Другой непростой проблемой, с которой столкнулась Москва после создания ССРБ, стало национальное размежевание в Гродненской губернии между Белорусской и Литовской советскими республиками. В декабре 1918 г. части Красной армии, двигаясь вслед за уходившими в Германию немецкими войсками, заняли Гродненскую и Виленскую губернии. Повсеместно стали создаваться советские органы власти. Нелегальное временное революционное правительство Литвы, созданное в Вильно еще 8 декабря 1918 г., 16 декабря издало манифест о провозглашении советской власти в Литве и Западной Белоруссии.
Польское население Литвы и Белоруссии создало систему самообороны – Комитет защиты восточных окраин (польск. Komitet obrony kresów (КОК), который обратился за помощью к Варшаве. Это позволило Пилсудскому обосновать его экспансионистские планы лозунгом защиты поляков. 21 декабря в Вильне местные поляки создали Временную комиссию управления округом Северной Литвы, что, естественно, вызвало негативную реакцию как просоветских, так и националистических литовских властей. Для Варшавы этот шаг стал политическим прикрытием захвата Вильно: такой приказ войска получили еще 19 декабря. 1 января 1919 г. отряды польской самообороны установили контроль над ним. Однако уже 5 января в город вошли части Псковской дивизии Красной армии272.
Представитель НКИД РСФСР Д.Ю. Гопнер, прибывший в Вильну 7 января, писал в Москву, что население, причем «не только трудовое», встретило Красную армию «восторженно», красноармейцы Псковской дивизии вели себя образцово, пьянства и мародерства, в отличие от других фронтов, практически не было273. Опасения правительства советской Литвы относительно враждебного отношения населения к русским полкам Красной армии Гопнер считал преувеличенными. Напротив, по его наблюдениям, и отношение населения к русским солдатам, и поведение последних в городе было прекрасным. Вильняне были настроены по отношению к красноармейцам настолько дружелюбно, что осадное положение было снято уже 11 января274.
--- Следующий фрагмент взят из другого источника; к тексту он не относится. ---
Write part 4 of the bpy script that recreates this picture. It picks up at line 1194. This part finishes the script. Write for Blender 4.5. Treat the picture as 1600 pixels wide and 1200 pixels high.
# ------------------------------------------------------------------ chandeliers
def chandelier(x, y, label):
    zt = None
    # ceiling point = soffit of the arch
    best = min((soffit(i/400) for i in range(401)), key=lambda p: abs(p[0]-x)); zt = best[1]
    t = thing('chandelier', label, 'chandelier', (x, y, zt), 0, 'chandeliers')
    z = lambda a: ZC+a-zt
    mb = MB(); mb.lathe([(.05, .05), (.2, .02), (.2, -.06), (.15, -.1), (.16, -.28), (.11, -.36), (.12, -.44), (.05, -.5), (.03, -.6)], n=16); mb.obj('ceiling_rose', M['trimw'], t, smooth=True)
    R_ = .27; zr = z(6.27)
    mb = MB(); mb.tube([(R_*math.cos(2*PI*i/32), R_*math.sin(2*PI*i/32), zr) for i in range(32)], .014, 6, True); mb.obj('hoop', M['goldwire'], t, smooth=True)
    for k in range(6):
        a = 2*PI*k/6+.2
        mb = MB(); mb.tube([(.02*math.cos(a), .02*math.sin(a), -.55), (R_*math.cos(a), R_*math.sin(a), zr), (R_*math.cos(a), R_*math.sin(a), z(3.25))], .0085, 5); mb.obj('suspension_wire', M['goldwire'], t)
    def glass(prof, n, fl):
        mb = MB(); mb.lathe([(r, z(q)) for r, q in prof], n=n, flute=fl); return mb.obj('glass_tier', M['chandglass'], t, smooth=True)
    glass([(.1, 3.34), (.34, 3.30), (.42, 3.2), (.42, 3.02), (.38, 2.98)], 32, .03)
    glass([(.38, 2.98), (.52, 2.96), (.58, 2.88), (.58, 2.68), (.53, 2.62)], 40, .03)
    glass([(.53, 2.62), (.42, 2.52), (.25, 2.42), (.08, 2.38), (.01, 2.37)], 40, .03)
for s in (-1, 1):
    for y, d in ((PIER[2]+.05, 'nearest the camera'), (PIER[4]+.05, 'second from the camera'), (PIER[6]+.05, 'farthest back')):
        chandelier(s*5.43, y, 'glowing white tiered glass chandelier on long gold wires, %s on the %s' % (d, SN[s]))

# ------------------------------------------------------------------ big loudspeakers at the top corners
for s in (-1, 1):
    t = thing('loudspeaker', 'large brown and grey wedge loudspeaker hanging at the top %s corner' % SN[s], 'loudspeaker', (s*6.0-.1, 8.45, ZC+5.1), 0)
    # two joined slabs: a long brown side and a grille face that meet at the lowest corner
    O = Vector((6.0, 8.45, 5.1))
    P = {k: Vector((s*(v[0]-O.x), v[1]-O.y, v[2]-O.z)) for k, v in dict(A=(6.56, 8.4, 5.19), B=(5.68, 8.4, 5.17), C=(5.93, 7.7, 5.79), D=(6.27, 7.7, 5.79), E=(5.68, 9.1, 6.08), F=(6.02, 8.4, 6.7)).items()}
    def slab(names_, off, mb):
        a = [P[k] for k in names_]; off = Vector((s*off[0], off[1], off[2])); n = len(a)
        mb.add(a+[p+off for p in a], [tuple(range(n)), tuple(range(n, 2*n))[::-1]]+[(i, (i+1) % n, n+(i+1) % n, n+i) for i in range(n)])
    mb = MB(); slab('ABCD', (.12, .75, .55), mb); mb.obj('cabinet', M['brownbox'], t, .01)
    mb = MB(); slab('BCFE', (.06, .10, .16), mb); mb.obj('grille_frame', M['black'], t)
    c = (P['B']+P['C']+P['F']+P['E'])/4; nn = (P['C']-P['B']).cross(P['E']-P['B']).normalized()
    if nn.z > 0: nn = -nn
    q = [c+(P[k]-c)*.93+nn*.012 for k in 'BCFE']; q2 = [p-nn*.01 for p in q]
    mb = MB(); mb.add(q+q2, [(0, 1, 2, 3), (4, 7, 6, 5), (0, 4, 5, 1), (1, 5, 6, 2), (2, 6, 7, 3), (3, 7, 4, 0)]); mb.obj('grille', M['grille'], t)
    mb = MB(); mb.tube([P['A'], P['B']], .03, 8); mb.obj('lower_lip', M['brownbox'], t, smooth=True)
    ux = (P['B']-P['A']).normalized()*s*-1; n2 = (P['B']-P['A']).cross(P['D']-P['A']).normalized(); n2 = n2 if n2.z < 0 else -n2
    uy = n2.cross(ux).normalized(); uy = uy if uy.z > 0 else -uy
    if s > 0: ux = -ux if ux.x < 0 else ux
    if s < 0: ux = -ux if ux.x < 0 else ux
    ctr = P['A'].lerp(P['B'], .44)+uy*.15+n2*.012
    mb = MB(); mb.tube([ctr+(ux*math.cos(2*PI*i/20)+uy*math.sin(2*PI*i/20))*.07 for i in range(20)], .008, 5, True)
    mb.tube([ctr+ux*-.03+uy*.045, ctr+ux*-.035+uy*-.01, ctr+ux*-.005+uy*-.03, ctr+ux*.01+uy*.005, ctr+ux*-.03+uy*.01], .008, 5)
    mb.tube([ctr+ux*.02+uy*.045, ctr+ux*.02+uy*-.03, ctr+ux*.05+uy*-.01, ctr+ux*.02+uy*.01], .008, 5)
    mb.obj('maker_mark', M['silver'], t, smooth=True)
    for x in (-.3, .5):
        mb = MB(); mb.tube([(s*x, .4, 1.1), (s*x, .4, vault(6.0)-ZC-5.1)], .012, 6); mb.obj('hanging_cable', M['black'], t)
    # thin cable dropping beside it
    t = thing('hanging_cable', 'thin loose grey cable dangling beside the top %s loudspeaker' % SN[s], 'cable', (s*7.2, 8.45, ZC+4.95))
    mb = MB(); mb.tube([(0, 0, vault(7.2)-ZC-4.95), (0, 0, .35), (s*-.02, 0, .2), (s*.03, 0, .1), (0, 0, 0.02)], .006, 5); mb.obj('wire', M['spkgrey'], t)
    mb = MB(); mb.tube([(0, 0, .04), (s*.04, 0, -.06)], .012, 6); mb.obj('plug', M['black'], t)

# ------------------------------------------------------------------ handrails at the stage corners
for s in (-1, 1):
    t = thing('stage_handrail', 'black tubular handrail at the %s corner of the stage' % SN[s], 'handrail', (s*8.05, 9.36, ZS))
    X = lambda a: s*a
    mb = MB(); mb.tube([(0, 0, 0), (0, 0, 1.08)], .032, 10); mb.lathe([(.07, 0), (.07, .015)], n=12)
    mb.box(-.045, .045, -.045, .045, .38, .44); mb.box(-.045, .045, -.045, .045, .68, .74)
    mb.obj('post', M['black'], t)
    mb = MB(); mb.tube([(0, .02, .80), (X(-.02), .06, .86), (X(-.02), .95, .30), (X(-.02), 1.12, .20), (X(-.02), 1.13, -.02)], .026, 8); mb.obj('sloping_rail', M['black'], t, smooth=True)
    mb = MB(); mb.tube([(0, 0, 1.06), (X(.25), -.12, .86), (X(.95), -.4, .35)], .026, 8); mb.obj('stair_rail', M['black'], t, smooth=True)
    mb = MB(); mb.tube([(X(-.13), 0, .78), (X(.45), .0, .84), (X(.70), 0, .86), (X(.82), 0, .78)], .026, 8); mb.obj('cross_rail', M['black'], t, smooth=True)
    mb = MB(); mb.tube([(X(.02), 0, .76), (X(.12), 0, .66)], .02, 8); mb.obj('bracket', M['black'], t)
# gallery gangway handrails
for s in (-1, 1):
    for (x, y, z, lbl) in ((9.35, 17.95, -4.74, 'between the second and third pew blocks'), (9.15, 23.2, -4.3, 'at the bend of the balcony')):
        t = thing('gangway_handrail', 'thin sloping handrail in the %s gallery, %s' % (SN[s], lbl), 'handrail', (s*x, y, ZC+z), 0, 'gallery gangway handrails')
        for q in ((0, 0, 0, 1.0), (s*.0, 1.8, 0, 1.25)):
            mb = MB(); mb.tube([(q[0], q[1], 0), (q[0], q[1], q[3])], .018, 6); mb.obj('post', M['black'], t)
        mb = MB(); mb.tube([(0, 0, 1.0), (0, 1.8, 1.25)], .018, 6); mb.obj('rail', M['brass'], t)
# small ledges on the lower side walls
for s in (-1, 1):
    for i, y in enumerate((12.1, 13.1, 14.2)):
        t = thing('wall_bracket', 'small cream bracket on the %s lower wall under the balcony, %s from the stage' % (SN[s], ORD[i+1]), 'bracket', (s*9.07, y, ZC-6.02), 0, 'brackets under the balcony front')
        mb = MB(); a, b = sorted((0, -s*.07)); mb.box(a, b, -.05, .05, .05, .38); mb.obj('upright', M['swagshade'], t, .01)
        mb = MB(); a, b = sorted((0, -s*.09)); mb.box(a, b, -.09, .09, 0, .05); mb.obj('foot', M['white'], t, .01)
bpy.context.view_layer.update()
Литовские коммунисты практически сразу поставили вопрос о границах между Литовской и Белорусской советскими республиками. Гопнер передал их позицию в телеграмме Чичерину от 3 января 1919 г. По Сувалкской губернии он не предвидел никаких сложностей: Августовский и Сувалкский уезды литовцы были согласны отдать Польше. Спорным, таким образом, был лишь Сейнский уезд, где, по литовским данным, треть населения составляли поляки. Что касается Белоруссии, то сами литовцы считали, что в Виленской губернии Дисненский уезд следует передать в Минскую губернию, а Вилейский – в Витебскую. Ошмяны также вызывали сомнения в силу своего тяготения к Минску. Гопнер просил разъяснений только по Сокольскому и Бельскому уездам Гродненской губернии: центр требовал их «удержать за литовцами, несмотря на польское в них население, но Гродненская-то губерния отнесена к Белоруссии. Как понять?»